うちには、竹林がある。ここの人たちは竹山(たけやま)と呼ぶ。広さは、4反(100m×40m)くらいだろうか。
竹は、その生命力がすさまじく、高齢化が進むこの地域では放置竹林があとを絶たない。一度放置してしまうと、人が入ることも難しいくらい竹だらけになる。
うちも昔は放置竹林であったが、一度整理をしてもらってからは自分で手入れをしている。
竹に怒りをぶつけていた時期
生命力の強い竹は、4月~5月のシーズになると無数に生えてくる。整備をする人にとっては、本当に悩みの種だ。整備することだけに気が向いていると、どうしてもイラ立つ気持ちが出てくる。
「昨日、整備したのに、どうしてまたこんなに生えてくるんだ。」
「せっかくの休みなんだからゆっくりしたいのに!」
そういう気持ちで竹を切ったり、筍を蹴ったりして怒りをぶつけていた。しかし、竹とそういう向き合い方をしていては疲れる。やっつけ仕事のように感じて気持ちが萎える。
その時期は、よく切っても切っても生えてくる竹の夢を見た。なんとも気持ちが悪い。また、竹を整備していてケガする夢もよく見た。
本当に竹に悩まされていた。
一本の竹と向き合う。
同じように竹の整備をしていた時だ。竹はしなるので、整備をしていると枝がムチのようにしなって腕や脚に当たる。顔に当たったときは本当に痛い。メガネが何回飛んだかわからない。しかし、ある時、「イタッ」と声に出した時、ふと、竹の気持ちが心の中に出てきた。きっと、竹も痛いんだよな。
今まではイライラばかりぶつけて切ったり蹴ったりしていたが、「立派に生きているんだよな。」当たり前なんだけど、気が付かなかったな。
そう思った時から、一本の竹の気持ちになることにした。
「今までありがとう。切らせていただきます」
そう心の中で語りかけてから切ることにしている。一本の竹を尊重する気持ちを忘れず、命としっかり向き合い、大きな竹を切り倒し、枝を払うことにした。
人間の都合だけで世界はできていない
竹が痛いと思うかどうかはわからないが、今まで生きてきた命を自分がそこで断ち切ることには変わりない。そこに苛立つ気持ちは自分勝手なもので、感謝の気持ちがなければ人として悪しき行動だと反省した出来事でした。
私も含めて、人は自分たちの都合で環境を整える。生きていく上では仕方のないことでもある。
しかし、今回の竹だけでなく、木も、草も、みんなそれぞれの命を必死に生きているという点では人と何も変わらない。

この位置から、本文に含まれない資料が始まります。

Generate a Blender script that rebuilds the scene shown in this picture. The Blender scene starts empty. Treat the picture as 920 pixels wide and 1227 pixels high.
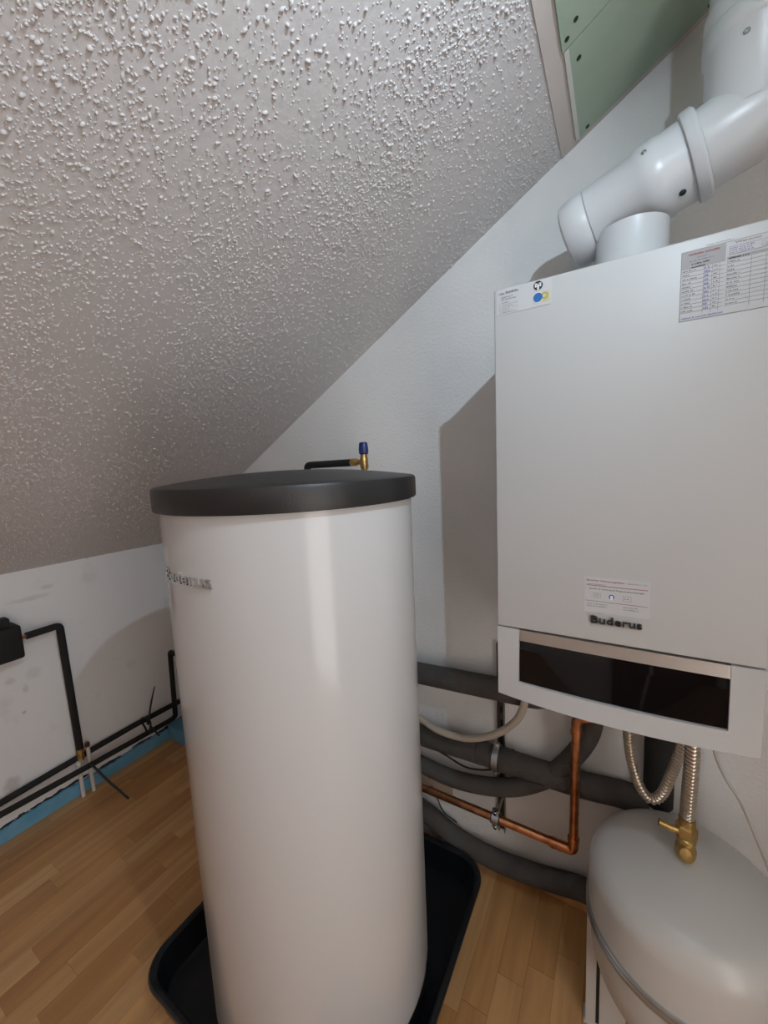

命を取るという行動をするとき、相手に思いをはせることが大切だなと感じました。
イライラして切る一本の竹も、感謝して切る一本の竹も、はたから見れば同じ行動。しかし、その心は全く違うもの。
同じ世界に生まれてきたものとして、命を大切にする気持ちを今後も持ち続けていきたいと感じた出来事でした。